SCOTTSDALE, Ariz. — When Hotchy Kiene landed in the Arizona desert in 1994, the Kansas City, Mo., native didn’t have any friends to watch Chiefs football with him.
Now he has almost 3,000 of them, and a lot of them will be watching Super Bowl LVII alongside him at Pub Rock Live, the home away from Arrowhead for many Chiefs fans who have migrated to Phoenix over the years.
“When I first moved out here, I was lucky if I could find a bar that would put the game on,” Kiene said. “If they did, it would be one TV and there wouldn’t be any sound.”
Kiene grew up a Chiefs fan in the Brookside neighborhood in Kansas City. After years of wandering from location to location, he eventually pulled up to the bar at Pub Rock Live, a Scottsdale bar owned by Nancy Stevens. A couple of other Chiefs fans were there, and they asked Stevens if she could turn on the team’s game. The group slowly began to grow, and eventually, Kiene started a Facebook group so they could keep in touch during the offseason.
Just like most things Chiefs related, there was a Mahomes Effect. Attendance started rising when the Chiefs drafted quarterback Patrick Mahomes, and things really started taking off during his MVP season in 2018.
AZ Chiefs Kingdom now has nearly 3,000 members. Anywhere from 300 to 600 fans show up at Pub Rock on game days. The bar has been hosting events through Super Bowl week including autograph sessions with Chiefs players.
“We have a lot of people who have moved here from Kansas City and other places in the Midwest,” Kiene said.
There are even some converts. Plus they found an ally in Stevens, who comes from a family of Broncos fans but has counted herself as a Chiefs fan since she was a rebellious child.
Pub Rock Live is a concert venue, so it’s used to putting on a show — and that’s exactly what game days have become here. As the crowds began to grow, Kiene picked up the microphone from the concert stage and started mimicking the public address announcer by shouting, “First down!”
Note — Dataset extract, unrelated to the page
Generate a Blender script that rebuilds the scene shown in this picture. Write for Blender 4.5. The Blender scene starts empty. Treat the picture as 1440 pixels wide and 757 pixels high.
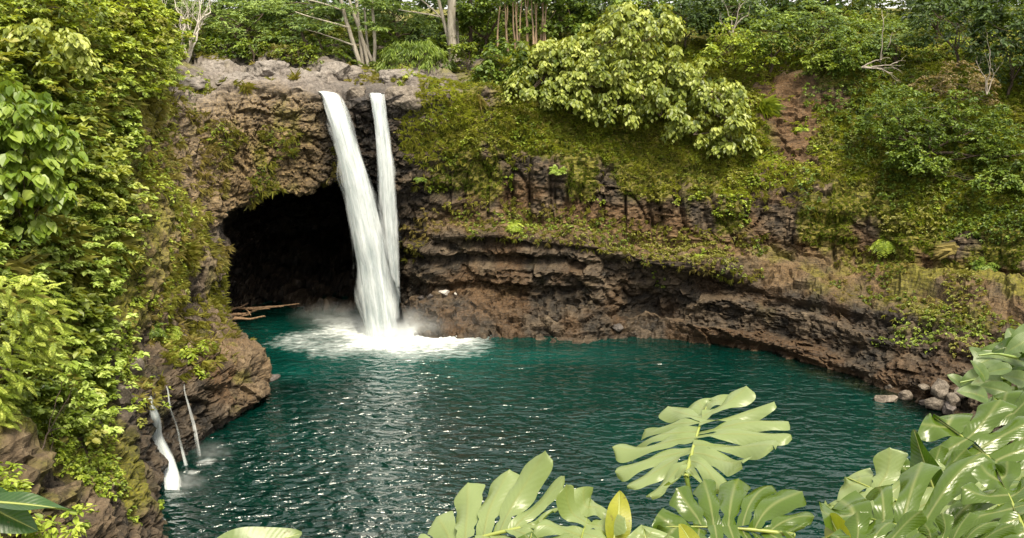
import bpy, math, random
import numpy as np
from mathutils import Vector, Matrix
from mathutils.bvhtree import BVHTree

scene = bpy.context.scene
COL = scene.collection
random.seed(7)
RNG = np.random.default_rng(11)

# ---------------------------------------------------------------- camera maths
CAM_H, PITCH, FPX = 29.0, math.radians(14.9), 1383.0
CP, SP = math.cos(PITCH), math.sin(PITCH)

def ray(px, py):
    yu = (378.5 - py) / FPX
    return np.array([(px - 720.0) / FPX, CP + yu * SP, -SP + yu * CP])

def P(px, py, Y):
    d = ray(px, py)
    return np.array([0, 0, CAM_H]) + d * (Y / d[1])

def W(px, py, z=0.0):
    d = ray(px, py)
    return np.array([0, 0, CAM_H]) + d * ((z - CAM_H) / d[2])

def PD(px, py, depth):
    return np.array([0, 0, CAM_H]) + ray(px, py) * depth

def project(p):
    p = np.asarray(p, float) - np.array([0, 0, CAM_H])
    dep = p[..., 1] * CP - p[..., 2] * SP
    up = p[..., 1] * SP + p[..., 2] * CP
    dep_s = np.where(np.abs(dep) < 1e-3, 1e-3, dep)
    return 720 + FPX * p[..., 0] / dep_s, 378.5 - FPX * up / dep_s, dep

# ---------------------------------------------------------------- noise
def h3(ix, iy, iz, seed):
    with np.errstate(over='ignore'):
        n = (ix.astype(np.int64).astype(np.uint32) * np.uint32(73856093)) ^ (iy.astype(np.int64).astype(np.uint32) * np.uint32(19349663)) \
            ^ (iz.astype(np.int64).astype(np.uint32) * np.uint32(83492791)) ^ np.uint32((seed * 2654435761) & 0xffffffff)
        n ^= n >> np.uint32(15); n *= np.uint32(2246822519)
        n ^= n >> np.uint32(13); n *= np.uint32(3266489917)
        n ^= n >> np.uint32(16)
    return n.astype(np.float64) / 4294967295.0

def vnoise(p, seed=0):
    f = np.floor(p); t = p - f; t = t * t * (3 - 2 * t)
    ix, iy, iz = f[:, 0], f[:, 1], f[:, 2]
    out = 0
    for dx in (0, 1):
        wx = t[:, 0] if dx else 1 - t[:, 0]
        for dy in (0, 1):
            wy = t[:, 1] if dy else 1 - t[:, 1]
            for dz in (0, 1):
                wz = t[:, 2] if dz else 1 - t[:, 2]
                out = out + wx * wy * wz * h3(ix + dx, iy + dy, iz + dz, seed)
    return out * 2 - 1

def fbm(p, octv=4, seed=0):
    a, s, out = 1.0, 1.0, 0
    for o in range(octv):
        out = out + a * vnoise(p * s + 17.3 * o, seed + o)
        a *= 0.5; s *= 2.03
    return out

def voro(p, seed=0):
    f = np.floor(p)
    F1 = np.full(len(p), 9.0); F2 = np.full(len(p), 9.0); ID = np.zeros(len(p))
    for dx in (-1, 0, 1):
        for dy in (-1, 0, 1):
            for dz in (-1, 0, 1):
                cx, cy, cz = f[:, 0] + dx, f[:, 1] + dy, f[:, 2] + dz
                q0 = cx + h3(cx, cy, cz, seed); q1 = cy + h3(cx, cy, cz, seed + 1); q2 = cz + h3(cx, cy, cz, seed + 2)
                d = np.sqrt((q0 - p[:, 0]) ** 2 + (q1 - p[:, 1]) ** 2 + (q2 - p[:, 2]) ** 2)
                r = h3(cx, cy, cz, seed + 3)
                near = d < F1
                F2 = np.where(near, F1, np.minimum(F2, d))
                ID = np.where(near, r, ID)
                F1 = np.where(near, d, F1)
    return F1, F2, ID

def sstep(a, b, x):
    t = np.clip((x - a) / (b - a), 0, 1)
    return t * t * (3 - 2 * t)

# ---------------------------------------------------------------- objects
def link(o, parent=None):
    COL.objects.link(o)
    if parent is not None:
        o.parent = parent
    return o

def tag(o, label=None, cat=None, group=None, kind=None):
    if label: o['label'] = label
    if cat: o['category'] = cat
    if group: o['group'] = group
    if kind: o['kind'] = kind
    return o

def empty(name, loc, label, cat, group=None):
    o = bpy.data.objects.new(name, None)
    o.empty_display_size = 0.2
    o.location = [float(v) for v in loc]
    link(o)
    return tag(o, label, cat, group)

def mesh_np(name, verts, faces, mat, parent=None, attrs=None, smooth=False, uv=None):
    """faces: int array (n,k) of equal sized polygons, or list of such arrays"""
    me = bpy.data.meshes.new(name)
    verts = np.asarray(verts, np.float32)
    fl = faces if isinstance(faces, list) else [faces]
    fl = [np.asarray(f, np.int32) for f in fl if len(f)]
    loops = np.concatenate([f.ravel() for f in fl])
    sizes = np.concatenate([np.full(len(f), f.shape[1], np.int32) for f in fl])
    starts = np.concatenate([[0], np.cumsum(sizes)[:-1]]).astype(np.int32)
    me.vertices.add(len(verts)); me.vertices.foreach_set('co', verts.ravel())
    me.loops.add(len(loops)); me.loops.foreach_set('vertex_index', loops)
    me.polygons.add(len(sizes)); me.polygons.foreach_set('loop_start', starts)
    me.polygons.foreach_set('use_smooth', np.full(len(sizes), bool(smooth)))
    me.update(calc_edges=True)
    for k, v in (attrs or {}).items():
        a = me.attributes.new(k, 'FLOAT', 'POINT')
        a.data.foreach_set('value', np.asarray(v, np.float32))
    if mat is not None:
        me.materials.append(mat)
    o = bpy.data.objects.new(name, me)
    return link(o, parent)

def copy_tree(o, parent=None):
    c = o.copy(); COL.objects.link(c); c.parent = parent
    for ch in o.children:
        d = copy_tree(ch, c)
        d.matrix_parent_inverse = ch.matrix_parent_inverse.copy()
    return c

def tube(points, radii, sides=7, cap=True):
    pts = np.asarray(points, float); n = len(pts)
    tan = np.gradient(pts, axis=0)
    tan /= np.linalg.norm(tan, axis=1, keepdims=True) + 1e-9
    ref = np.array([0.31, 0.87, 0.38]) if abs(tan[0] @ np.array([0, 0, 1.0])) > 0.8 else np.array([0, 0, 1.0])
    V = []; ang = np.linspace(0, 2 * math.pi, sides, endpoint=False)
    for i in range(n):
        a = np.cross(tan[i], ref); a /= np.linalg.norm(a) + 1e-9
        b = np.cross(tan[i], a)
        V.append(pts[i] + radii[i] * (np.cos(ang)[:, None] * a + np.sin(ang)[:, None] * b))
    V = np.concatenate(V)
    i = np.arange(n - 1)[:, None] * sides; j = np.arange(sides)[None]
    jn = (j + 1) % sides
    F = np.stack([i + j, i + jn, i + sides + jn, i + sides + j], -1).reshape(-1, 4)
    return V, F

class Acc:
    """collects pieces of one mesh"""
    def __init__(s): s.v = []; s.f = {}; s.n = 0; s.a = {}
    def add(s, V, F, **attrs):
        F = np.asarray(F)
        s.v.append(V); s.f.setdefault(F.shape[1], []).append(F + s.n)
        for k, v in attrs.items():
            s.a.setdefault(k, []).append(np.broadcast_to(np.asarray(v, float), (len(V),)))
        s.n += len(V)
    def build(s, name, mat, parent=None, smooth=False):
        return mesh_np(name, np.concatenate(s.v), [np.concatenate(f) for f in s.f.values()], mat, parent,
                       {k: np.concatenate(v) for k, v in s.a.items()}, smooth)

def norm(v):
    return v / (np.linalg.norm(v, axis=-1, keepdims=True) + 1e-9)

def rand_unit(n, rng):
    return norm(rng.normal(size=(n, 3)))

def leaves(pos, axis, nrm, L, Wd, fold=0.12, droop=0.15):
    """two folded quads per leaf"""
    a = norm(axis); nrm = norm(nrm - (nrm * a).sum(1, keepdims=True) * a); s = np.cross(a, nrm)
    L = np.broadcast_to(np.asarray(L, float), (len(pos),))[:, None]; Wd = np.broadcast_to(np.asarray(Wd, float), (len(pos),))[:, None]
    v0 = pos
    v1 = pos + .32 * L * a + .5 * Wd * s + fold * Wd * nrm
    v2 = pos + .74 * L * a + .36 * Wd * s + (fold * Wd - droop * .5 * L) * nrm
    v3 = pos + L * a - droop * L * nrm
    v4 = pos + .74 * L * a - .36 * Wd * s + (fold * Wd - droop * .5 * L) * nrm
    v5 = pos + .32 * L * a - .5 * Wd * s + fold * Wd * nrm
    V = np.stack([v0, v1, v2, v3, v4, v5], 1).reshape(-1, 3)
    k = np.arange(len(pos))[:, None] * 6
    F = np.concatenate([k + np.array([[0, 1, 2, 3]]), k + np.array([[0, 3, 4, 5]])], 0)
    return V, F

# ---------------------------------------------------------------- node helpers
def new_mat(name):
    m = bpy.data.materials.new(name); m.use_nodes = True
    m.node_tree.nodes.clear()
    return m, m.node_tree.nodes, m.node_tree.links

class NT:
    def __init__(s, name):
        s.m, s.n, s.l = new_mat(name)
        s.out = s.n.new('ShaderNodeOutputMaterial')
    def node(s, t, ins=None, **kw):
        x = s.n.new(t)
        for k, v in kw.items(): setattr(x, k, v)
        for k, v in (ins or {}).items(): s.set(x, k, v)
        return x
    def set(s, x, k, v):
        i = x.inputs[k]
        if isinstance(v, bpy.types.NodeSocket): s.l.new(v, i)
        elif isinstance(v, (tuple, list)) and len(v) == 3 and i.type == 'RGBA': i.default_value = (*v, 1)
        else: i.default_value = v
    def attr(s, name): return s.node('ShaderNodeAttribute', attribute_name=name).outputs['Fac']
    def math(s, op, a, b=0.0, c=0.0):
        x = s.node('ShaderNodeMath', operation=op)
        for i, v in enumerate((a, b, c)): s.set(x, i, v)
        return x.outputs[0]
    def mix(s, f, a, b, blend='MIX'):
        x = s.node('ShaderNodeMix', data_type='RGBA', blend_type=blend)
        s.set(x, 0, f); s.set(x, 6, a); s.set(x, 7, b)
        return x.outputs[2]
    def coord(s, which='Object'): return s.node('ShaderNodeTexCoord').outputs[which]
    def mapping(s, v, scale=(1, 1, 1), loc=(0, 0, 0), rot=(0, 0, 0)):
        return s.node('ShaderNodeMapping', {'Vector': v, 'Scale': scale, 'Location': loc, 'Rotation': rot}).outputs[0]
    def noise(s, v, scale, detail=4, rough=.55, dist=0.0):
        return s.node('ShaderNodeTexNoise', {'Vector': v, 'Scale': scale, 'Detail': detail, 'Roughness': rough, 'Distortion': dist}).outputs['Fac']
    def vor(s, v, scale, feature='F1', out='Distance'):
        return s.node('ShaderNodeTexVoronoi', {'Vector': v, 'Scale': scale}, feature=feature).outputs[out]
    def ramp(s, f, stops, interp='LINEAR'):
        x = s.node('ShaderNodeValToRGB'); s.set(x, 0, f)
        cr = x.color_ramp; cr.interpolation = interp
        while len(cr.elements) < len(stops): cr.elements.new(0.5)
        for e, (p, c) in zip(cr.elements, stops):
            e.position = p; e.color = (c, c, c, 1) if isinstance(c, (int, float)) else (*c, 1)
        return x.outputs[0]
    def maprange(s, v, a, b, c=0., d=1.):
        x = s.node('ShaderNodeMapRange', {'Value': v, 'From Min': a, 'From Max': b, 'To Min': c, 'To Max': d})
        return x.outputs[0]
    def bump(s, h, strength=.5, dist=.1, normal=None):
        x = s.node('ShaderNodeBump', {'Height': h, 'Strength': strength, 'Distance': dist})
        if normal is not None: s.set(x, 'Normal', normal)
        return x.outputs[0]
    def bsdf(s, color, rough=.6, spec=.5, normal=None, **ins):
        x = s.node('ShaderNodeBsdfPrincipled', {'Base Color': color, 'Roughness': rough, 'Specular IOR Level': spec})
        if normal is not None: s.set(x, 'Normal', normal)
        for k, v in ins.items(): s.set(x, k, v)
        return x.outputs[0]
    def mixsh(s, f, a, b):
        x = s.node('ShaderNodeMixShader'); s.set(x, 0, f); s.set(x, 1, a); s.set(x, 2, b)
        return x.outputs[0]
    def done(s, sh, vol=None):
        if sh is not None: s.l.new(sh, s.out.inputs[0])
        if vol is not None: s.l.new(vol, s.out.inputs[1])
        return s.m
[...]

Now the seemingly mild-mannered Kiene, who by day is a senior account executive in sales for Voice Media Group and the Phoenix New Times, is the DJ for Chiefs games. He keeps the crowd entertained during commercial breaks with music and entertainment. The venue also brings in food trucks for games and sets up TVs outside to accommodate the crowds, with an expanded footprint for Super Sunday.
The bar offered up the Pub Pass for Sunday, a $159 ticket complete with priority seating and a swag bag with exclusive perks such as a t-shirt, hat, free raffle tickets, a $10 food truck voucher, access to a Pub Pass-only line and more. There were only 150 passes, and those sold out on Friday.
The bar expects around 1,000 Chiefs fans to inundate the venue and the parking lot on Sunday. There will be three 90-inch monitors set up in the parking lot for the game along with opportunities to follow along with the action inside and outside the bar. On Saturday afternoon two different Andy Reid impersonators were wandering through the crowd.
Chiefs Hall of Famer Nick Lowery is a familiar face here. He has a home in the Phoenix area and has partnered with Pub Rock for charity events to support his youth foundation that champions the cause to battle homelessness. This week he’s brought a few of his friends, namely former teammates Neil Smith, Christian Okoye and Stephone Paige. All four players signed autographs for fans during their visit.
“Christian has been here a couple of times,” Kiene said. “That was my first time meeting Neil Smith, that was amazing.”
But what strikes Kiene is the community that has been built by the Chiefs fans in the Phoenix Valley.
“We give Chiefs fans a place to come and feel like they are home,” Kiene said. “This is as close as you can get to being at Arrowhead without being there.”